「ゴミ屋敷に住むシングルマザー」悩み消えた瞬間 片付けの現場では何が起こっているのか?
東洋経済オンライン / 2024年3月16日 11時50分
食器棚の周りにも紙袋の束、書類、チラシ、空き箱などが積み上げられ、腰より下の収納は開かない状態だ。リビングの奥にある寝室には母と娘が2人で寝ている布団が1枚敷いてある。その周りもモノで埋め尽くされ、脱いだままの服や、鞄や書類などがあちこちに放り投げられている。
「この家はとにかく生活雑貨が多かったです。部屋がモノであふれかえってしまう人たちには、100円ショップなどで買える安い生活雑貨が大量にあるという共通点があるように思います。“100円だし使わなかったら捨てればいいや”という気持ちで頻繁に買ってしまうみたいです」(二見氏)
片付けが苦手な人が買いがちな生活雑貨は、同じ機能のモノ(ハサミが3つも4もあるなど)と収納用品だ。本棚、カラーボックス、衣装ケース、小物キャビネット、書類ケースなど……、片付けるためのモノでも多すぎるとかさばるだけ。
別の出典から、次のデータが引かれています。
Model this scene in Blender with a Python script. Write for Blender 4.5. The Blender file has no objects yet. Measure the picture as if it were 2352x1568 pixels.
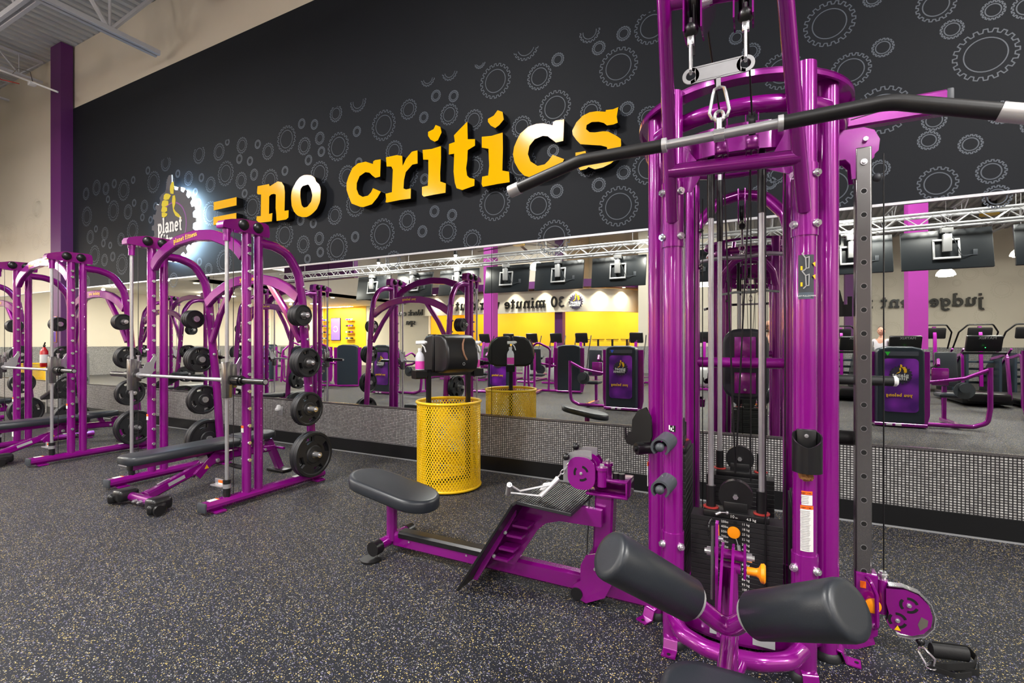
import bpy, bmesh, math, random
from mathutils import Vector, Matrix, Euler
random.seed(7)
PI = math.pi
scn = bpy.context.scene
COL = scn.collection
# ---------------- camera, world, lights, exposure ----------------
camd = bpy.data.cameras.new('camera'); cam = bpy.data.objects.new('camera', camd); COL.objects.link(cam)
cam.location = (0, 0, 1.37); cam.rotation_euler = (PI/2, 0, 0.4692)
camd.sensor_width = 36; camd.lens = 17.045; camd.shift_y = 0.00094; camd.clip_start = 0.05; camd.clip_end = 200
scn.camera = cam
scn.view_settings.view_transform = 'Standard'; scn.view_settings.look = 'None'
scn.view_settings.exposure = 0.45; scn.view_settings.gamma = 1.0
scn.view_settings.use_curve_mapping = False
world = bpy.data.worlds.new('world'); scn.world = world; world.use_nodes = True
world.node_tree.nodes['Background'].inputs[0].default_value = (1, 0.98, 0.95, 1)
world.node_tree.nodes['Background'].inputs[1].default_value = 0.25
def area_light(name, loc, size, energy, color=(1, .95, .88), size_y=None, rot=(0, 0, 0), spread=None):
    l = bpy.data.lights.new(name, 'AREA'); l.energy = energy; l.color = color
    l.shape = 'RECTANGLE' if size_y else 'DISK'; l.size = size
    if size_y: l.size_y = size_y
    if spread: l.spread = spread
    o = bpy.data.objects.new(name, l); COL.objects.link(o); o.location = loc; o.rotation_euler = rot
    return o
# high-bay ceiling lamps of the hall (one light under each lamp position)
BAYS = [(-17.3, 0, 5.5), (-10.47, 0, 5.5), (-3.72, 0, 5.55), (3.1, 0, 5.5), (7.6, 0, 5.5),
        (-10.2, -5.0, 6.3), (-4.2, -5.0, 6.3), (1.8, -5.0, 6.3), (7.0, -5.0, 6.3),
        (-10.2, -10.2, 6.3), (-3.8, -10.2, 6.3), (2.6, -10.2, 6.3), (7.6, -10.2, 6.3)]
BAYP = 260
for i, (x, y, z) in enumerate(BAYS):
    area_light('bay_light', (x, y, z), 1.0, BAYP, (1, .97, .93))
    pl = bpy.data.lights.new('bay_glow', 'POINT'); pl.energy = 75 if y == 0 else 45; pl.color = (1, .96, .9); pl.shadow_soft_size = .4
    po = bpy.data.objects.new('bay_glow', pl); COL.objects.link(po); po.location = (x, y, z + .1)
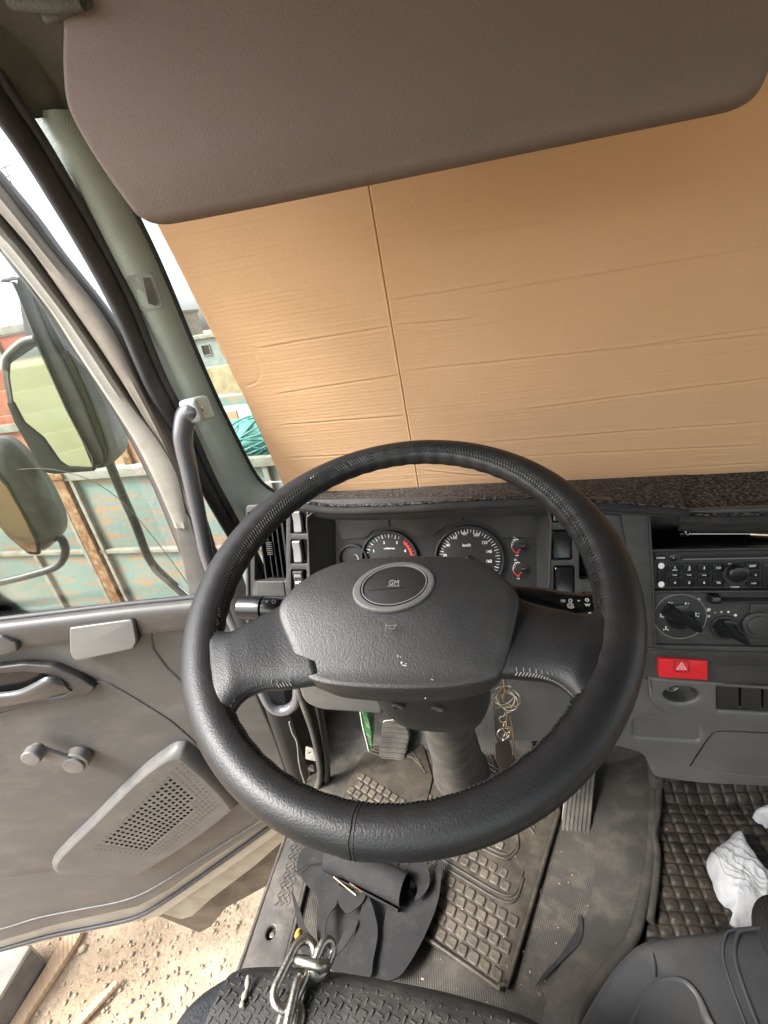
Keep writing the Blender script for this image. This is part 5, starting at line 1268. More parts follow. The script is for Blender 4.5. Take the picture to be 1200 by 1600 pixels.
# ================================================================ driver seat, chain
SEATZ = .435
def seat():
    St = empty('driver_seat', V((0, -.45, .2)), 'black vinyl driver seat with diamond tread rubber cover across its front edge', 'seat')
    # top plan: front edge traced on seat height
    zt = ZP(SEATZ)
    fe = [zt(x, y) for x, y in ((262, 1625), (270, 1592), (290, 1562), (320, 1538), (352, 1522), (390, 1514), (440, 1516), (520, 1524), (600, 1538), (690, 1556), (780, 1582), (830, 1600), (900, 1640))]
    fe = [fe[0]+V((.004, -.012, -.26)), fe[0]+V((0, -.006, -.03))] + fe + [fe[-1]+V((.004, -.006, -.03)), fe[-1]+V((.0, -.012, -.26))]
    rows = []
    for dy, dz in ((-.45, .0), (-.2, .0), (-.06, -.001), (-.02, -.004), (0, -.014), (.010, -.034), (.012, -.07), (.004, -.13)):
        rows.append([p + V((0, dy, dz)) for p in fe])
    # taper the side
    surf('cushion', rows, M['seat'], St, thick=.01, su=5, sv=4)
    # cover panel over the middle, slightly proud
    fe2 = [zt(x, y) for x, y in ((352, 1521), (372, 1515), (440, 1514), (520, 1523), (600, 1537), (690, 1555), (780, 1581), (830, 1599), (900, 1639))]
    rows = []
    for dy, dz in ((-.45, .006), (-.2, .006), (-.06, .005), (-.02, .002), (.002, -.010), (.013, -.034), (.015, -.06)):
        rows.append([p + V((0, dy, dz)) for p in fe2])
    surf('tread_cover', rows, M['seatcover'], St, thick=.005, su=5, sv=4)
    # tread bars in alternating directions
    b = bmesh.new(); k = 0
    def zc(x, y):     # height of the cover
        yy = None
        for i in range(len(fe2)-1):
            if fe2[i].x <= x <= fe2[i+1].x:
                t = (x-fe2[i].x)/(fe2[i+1].x-fe2[i].x); yy = fe2[i].y+(fe2[i+1].y-fe2[i].y)*t
        if yy is None: return None
        d = y-yy
        if d > -.002: return None
        pts = ((-.45, .006), (-.2, .006), (-.06, .005), (-.02, .002), (.002, -.010))
        for (d0, z0), (d1, z1) in zip(pts, pts[1:]):
            if d0 <= d <= d1: return SEATZ + z0+(z1-z0)*(d-d0)/(d1-d0) + .0008
    x = -.19
    i = 0
    while x < .16:
        y = -.33; j = 0
        while y < -.15:
            z = zc(x+(j % 2)*.0035, y)
            if z is not None:
                a = .75 if (i+j) % 2 else -.75; a += .5
                p = V((x+(j % 2)*.0, y, z)); d = V((cos(a), sin(a), 0)); e = V((-d.y, d.x, 0))
                q = [p+d*u*.0042+e*v*.0010+V((0, 0, h)) for h, w_ in ((-.001, 1), (.0013, .7)) for u, v in ((-w_, -w_), (w_, -w_), (w_, w_), (-w_, w_))]
                vv = [b.verts.new(r) for r in q]
                for f_ in ((0, 1, 5, 4), (1, 2, 6, 5), (2, 3, 7, 6), (3, 0, 4, 7), (4, 5, 6, 7)): b.faces.new([vv[m] for m in f_])
            y += .0072; j += 1
        x += .0078; i += 1
    tag(bmobj('tread_bars', b, M['seatcover'], St, smooth=0), kind='stuff')
    # frayed seam with foam showing
    pts = [ZP(SEATZ+.006)(x, y) for x, y in ((388, 1524), (386, 1545), (380, 1562), (378, 1575))]
    tube('torn_seam', pts, lambda t: .0016+.0014*abs(sin(t*9)), M['paintdirty'], St, n=6)
seat()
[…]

加えて、押し込む場所が増えれば増えるだけモノも増えていってしまう。
使わなくなった子どものモノを捨てられない親たち
ほかにも、子どもの成長とともに家がモノ屋敷化していってしまうケースもある。「思い出まで捨てるわけではない」とはよく言うが、子どもがよく遊んでいたおもちゃ、いつも着ていた服、保育園で使っていたモノ、小学校の教科書や宿題……。
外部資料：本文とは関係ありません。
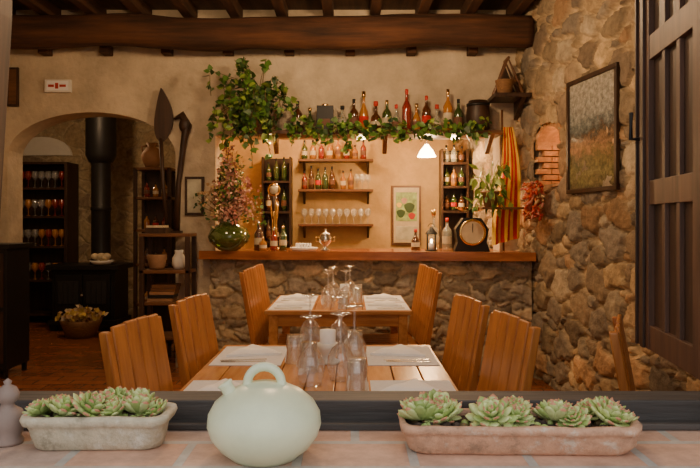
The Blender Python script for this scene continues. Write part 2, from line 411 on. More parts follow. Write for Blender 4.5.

子どもの成長を示す思い出のモノたちはやはり捨てづらい面がある。この家にも2階に並べられたゴミ袋の中には子どもの服が多くあった。
「子どもも急激に成長していくのでモノがめちゃめちゃ増えてきて。子どものちっちゃい服とかも売ろうとか思っていたんですけど、全然追いつかず。歴代のものがそのままの状態になっているっていう感じです」(母親)
二見氏いわく、子どもが親のモノを捨てられないケースは稀で、親が子どものモノを捨てられないケースがほとんどだという。そのため、子どもが実家を出た後も歴代のモノたちでパンパンになっている部屋を片付ける依頼は非常に多いそうだ。
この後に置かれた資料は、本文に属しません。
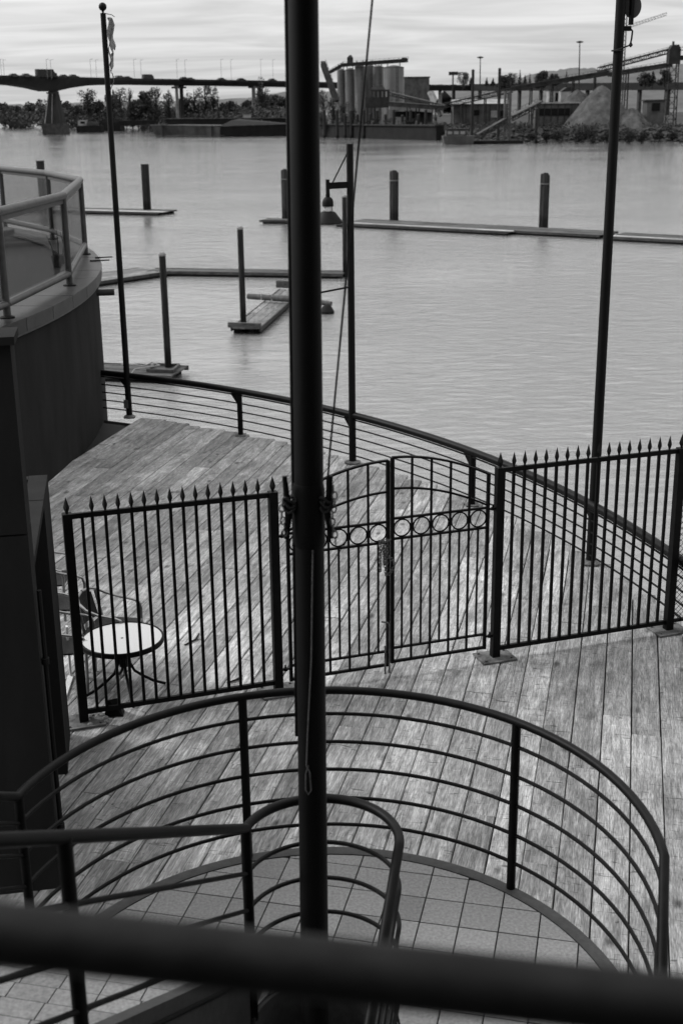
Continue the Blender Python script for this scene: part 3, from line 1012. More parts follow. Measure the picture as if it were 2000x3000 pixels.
def panel(label, s0, s1, first, n, step, posts, short_first=None):
    t = thing('fence_panel', label, 'fence', F3((s0 + s1) / 2, 0), 'spear-topped fence panels across the deck')
    for s in posts:
        bolts(fence_post(t, s), s)
    q = MB()
    q.bar(F3(s0 + 0.03, 1.838), F3(s1 - 0.03, 1.838), 0.03, 0.042)
    q.build('top_rail', M['black'], t)
    q = MB()
    q.bar(F3(s0 + 0.03, 0.098), F3(s1 - 0.03, 0.098), 0.03, 0.04)
    q.build('bottom_rail', M['black'], t)
    if short_first:
        q = MB()
        q.bar(F3(short_first, 0.1), F3(short_first, 1.83), 0.024)
        q.build('picket', M['black'], t)
    for i in range(n):
        s = first + step * i
        q = MB()
        q.bar(F3(s, 0.085), F3(s, 1.86), 0.024)
        p = q.build('picket', M['black'], t)
        q = MB()
        spear(q, s, 1.86)
        q.build('spear_tip', M['black'], p)
    return t
pl_ = panel('black spear-topped fence panel standing in front of the round table', 0.0, 1.71, 0.20, 14, 0.1064, (0.0, 1.712), 0.119)
pr_ = panel('black spear-topped fence panel between the gate and the right edge, quay rail behind', 3.82, 5.69, 3.955, 16, 0.1069, (3.82, 5.69))
# plate scrap of concrete at the foot of the left post
q = MB()
for i in range(9):
    x, y = rng.uniform(-0.05, 0.16), rng.uniform(-0.1, 0.08)
    c = F3(0.05 + x, 0.022, y)
    q.lathe((c[0], c[1], 0.018), [(rng.uniform(0.015, 0.035), 0), (rng.uniform(0.012, 0.03), 0.012), (0.004, 0.02)], 6)
tag(q.build('mortar_crumbs', M['concrete'], loc=F3(0.05, 0.018)), 'pale crumbling mortar on the base plate of the leftmost fence post', 'rubble')
# folded piece of card lying against the bottom rail
q = MB()
A = [F3(0.17, 0.006, 0.03), F3(0.33, 0.006, -0.02), F3(0.36, 0.006, 0.09), F3(0.2, 0.006, 0.14)]
q.add(A + [F3(0.22, 0.16, 0.03), F3(0.3, 0.15, 0.06)], [(0, 1, 4), (1, 5, 4), (1, 2, 5), (2, 3, 5), (3, 4, 5), (3, 0, 4), (3, 2, 1, 0)])
tag(q.build('dark_box', M['black'], loc=F3(0.25, 0)), 'small dark crumpled box at the foot of the left fence panel', 'box')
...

「勝手に捨てるのではなく、“もう捨てていいんじゃない?”と子どもが認めてあげるっていうのが大事だと思います。このケースに限らず、誰かの同意や同調があると捨てることへの罪悪感が薄れ、すんなり手放すことができるようになることが多いです」(二見氏)
シングルマザーの一軒家がゴミ屋敷になった理由
小学校高学年になる娘が生まれる前からこの家に住んでいるという母親。住み始めてもう24年になるというが、娘を産む前にも一度業者に頼んでゴミを一掃したことがある。しかし、4年ほど前から再びゴミが増えてきてしまった。